Interesting commentary from mining analysts in the UK.
Copper prices push past two-year highs as Codelco struggles to ramp up production
- LME prices hit $10,215/t yesterday, before easing somewhat to $10,115/t today.
- The move was supported by more positive Chinese factory data, having climbed 15% in April on a concentrate squeeze.
- Rock bottom TC/RC fees have fuelled speculation of production cuts from China’s smelter groups, which produce over 50% of global refined copper.
- Concentrate availability has been thin owing to Cobre coming offline and production hits from Anglo American and MMG.
- Positivity is coming from China’s property sector, with developer equities climbing yesterday on rumours of easing home purchase restrictions in major cities.
- However, fabricators, a major downstream source of demand, are reporting thin margins, suggesting fundamentals still remain weak for Chinese copper buyers.
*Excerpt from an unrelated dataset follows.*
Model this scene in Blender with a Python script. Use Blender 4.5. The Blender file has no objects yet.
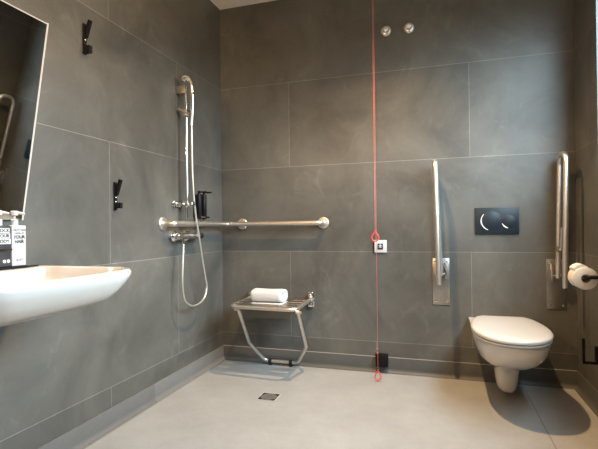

- This is reflected in weak Yangshan premiums, which hit zero last week as import demand remains stagnant.
- A PWC report suggests 54% of copper output is exposed to climate change-driven drought.
- Chile and Zambia have both recently suffered from water shortages, which weigh on processing plants and hydroelectric power availability.
- Codelco announced yesterday it is looking forward to a recovery in production, expecting a rise in production into H2 following a Q1 decline.
- Conversely, sliding inventories suggesting restocking has picked up as downstream users look to lock in supply as prices continue to rally.
Conclusion: While it is possible 3-month copper may dip below $10,000/t longer-term fundamentals appear to indicate markedly higher prices and the market can smell the blood of a number of short sellers.
- Copper demand is currently made up of:
- Construction 28%, Power 16%, Consumer goods 13%, Transport 13%, Industrial equipment 12%, HVAC ‘Heating Ventillation and Air conditioning’ 7.5% and Other 10%
- New demand drivers:
- AI Artificial Intelligence – use of energy requires bigger copper cables
- Datacentres for Gig economy continue to expand and to multiply 1GW = 25-50,000t est. of copper in cabling in total
- US may add 8GW in 2024, 12GW in 2025 and 16GW in 2026 after 3GW in 2023 according to GS.
- EVs – require Over two times as much copper 53.2kg vs 22.3kg according to the IEA
- EV chargers – a 200 kW charger uses 8kg of copper. Smaller 3.3kW charger uses 0.7kg of copper (ICA)
- Electric busses use 129-292kg of copper in their batteries representing 85% of the total vehicle content (ICA)
- Solar, wind, hydropower, nuclear power cabling
- Solar uses 2,450-6,985kg /MW of power generation (cuspuk)
- Hydropower 4,000 kg / MW
- Wind power, onshore 2,500 – 6,400 kg / MW
- Wind power, offshore 10,500 kg / MW
- Grid cabling – high tension overhead cables are made of aluminium, buried cables are almost always copper.
- China state stimulating the finishing of apartments. This should drive copper demand for domestic cabling and appliances
- China state also looking to stimulate demand for consumer goods. Again driving demand for a range of metals.
- Supply side disruption:
- Shortage of concentrates:
- Cobre Panama – shut down indefinitely
- Grasberg – export license runs out in May. Freeport’s new Indonesian smelter currently expected to commission by the year-end
- Copper concentrate Tc/Rcs have been seen at negative levels for the first time in our recollection.
- Shortage of new mines: There are no new large copper mines in development
- Existing giant copper mines struggling
- Increased risk of slope failure
- Falling grades
- Capacity being stretched as mines strain under the pressure to produce more copper.
- Zambia, drought, and lack of hydropower may curtail copper production in Zambia and DRC
- Peru – Las Bambas communities likely to disrupt supplies further on unapproved expansion of copper mine
- Chile – suffering lack of investment at Codelco and elsewhere due to government threats to raise taxes
- Other influences:
- Investors are generally long with many now focussed on copper as a longer-term investment on substantial expansion in demand
- China SRB ‘State Reserve Bureau’ may have dumped metal into Shanghai warehouses to suppress prices and to fulfil local demand
- Contango levels are easing in copper spreads, although remain in deep negative territory suggesting that spot demand is not as strong as current prices would suggest.
- We suspect a major driving force in copper’s recent move has been macro-economic speculators and momentum-driven CTA funds, with positioning extended on most major exchanges.